Routing & Path
Multi-Round Latency Test: Statistical Ping Profile
Most ping tests fire a handful of probes and call it done. The Multi-Round Latency Test runs many rounds back to back to build a statistically meaningful latency profile, exposing intermittent spikes, periodic jitter patterns, and long tail latency that short tests miss.
What It Measures
This tool measures latency across hundreds of probes split into multiple rounds, calculating per-round minimum, median, P95, P99, and maximum latency. It also computes inter-round variance to detect cyclical or bursty problems.
How It Works
- Runs multiple consecutive rounds of 50 plus ping probes against an edge server
- Records full latency distribution and per-round statistics
- Calculates jitter and standard deviation across the entire run
- Surfaces tail latency (P95, P99) and any rounds with abnormal spikes
Why It Matters
Real applications care about the worst 1 to 5% of packets, not the average.

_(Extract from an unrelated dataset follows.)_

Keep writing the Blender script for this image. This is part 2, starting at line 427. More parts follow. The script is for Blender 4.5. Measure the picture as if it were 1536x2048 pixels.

A connection that averages 25ms but has a P99 of 400ms will feel laggy in gaming and video calls even though its mean looks great. Long form sampling is the only way to catch these tail problems.
Understanding Your Results
P95 should sit within 10ms of your median ping on a healthy connection. A P99 more than 5 times your median indicates significant tail latency. Standard deviation under 3ms across all rounds is excellent. Above 15ms suggests an unstable path.
Frequently Asked Questions
Why do I need more than a few ping samples?
Short ping bursts can miss intermittent spikes that occur every few seconds or only during specific network events. Hundreds of samples ensure you capture the periodic and bursty behavior that real applications actually experience. The math behind P95 and P99 only becomes meaningful with a large sample size.
What is inter-round variance?
Inter-round variance measures how much your average latency changes from one round to the next. Stable connections show consistent per-round averages. High inter-round variance means your latency drifts over time, often due to congestion cycles, WiFi channel switching, or upstream queuing changes.
How long does the test take?
Multi-round latency tests typically run for 30 to 90 seconds depending on the round count and probe spacing. The longer the run, the more reliable the statistics. We recommend running for at least 60 seconds to capture both high frequency jitter and lower frequency drift.
What does a high P99 mean for me?
A high P99 means roughly 1 in 100 packets is significantly delayed. For TCP file transfers this barely matters, but for VoIP, gaming, and live video this 1% causes the audio glitches and frame drops users notice. Reducing P99 usually involves fixing WiFi, queueing, or ISP routing.